The first question is a difficult one because there is essentially no guarantee that the CLFLUSH instruction will do what you expect it to do.   The description of the operation of the CLFLUSH instruction in Volume 2 of the Intel Architectures SW Developer's Manual notes:

[...] data can be speculatively loaded into a cache line just before, during, or after the execution of a CLFLUSH instruction that references the cache line [....]

So the instruction will cause the processor to flush that line from the caches, but you don't know exactly when it will happen, or whether the processor will decide to speculatively fetch the line back into the cache after the CLFLUSH executes.

As far as ordering is concerned, the CLFLUSH instruction is ordered with respect to other CLFLUSH instructions, even if they are to different addresses, but not with respect to reads, and not with respect to writes to other cache lines.   So the only way to ensure that the CLFLUSH does not attempt to execute before the corresponding read has completed is to add a fence.   You do NOT want to execute a memory fence or a flush for every element.  If you want the maximum chance of correctness, then one fence per cache line is sufficient, but the performance penalty will be high.  A better approach is to operate on "blocks" of some integral number of cache lines.  Execution of "block j" reads the j-th block of src, writes the j-th block of dst, and executes CLFLUSH on the (j-1)-th block of src.  Then you only need one fence per "block" to guarantee that the CLFLUSH cannot be executed ahead of the corresponding read.

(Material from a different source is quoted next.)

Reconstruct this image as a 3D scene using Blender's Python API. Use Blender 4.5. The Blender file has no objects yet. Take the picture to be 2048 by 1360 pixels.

The second question is much easier!  The first flush is fast because the data is dirty in the cache.  If a cache line is dirty, no other cache in the system is allowed to have a copy of the cache line.  In this case, the hardware knows that it only needs to initiate a writeback of the line and invalidate it in the local cache, and it does not need to send any messages to any other caches (or wait for responses to those messages).  After the first flush, the data is not in the local cache, so the hardware has to do a global cache invalidation and wait for the responses from all the other caches.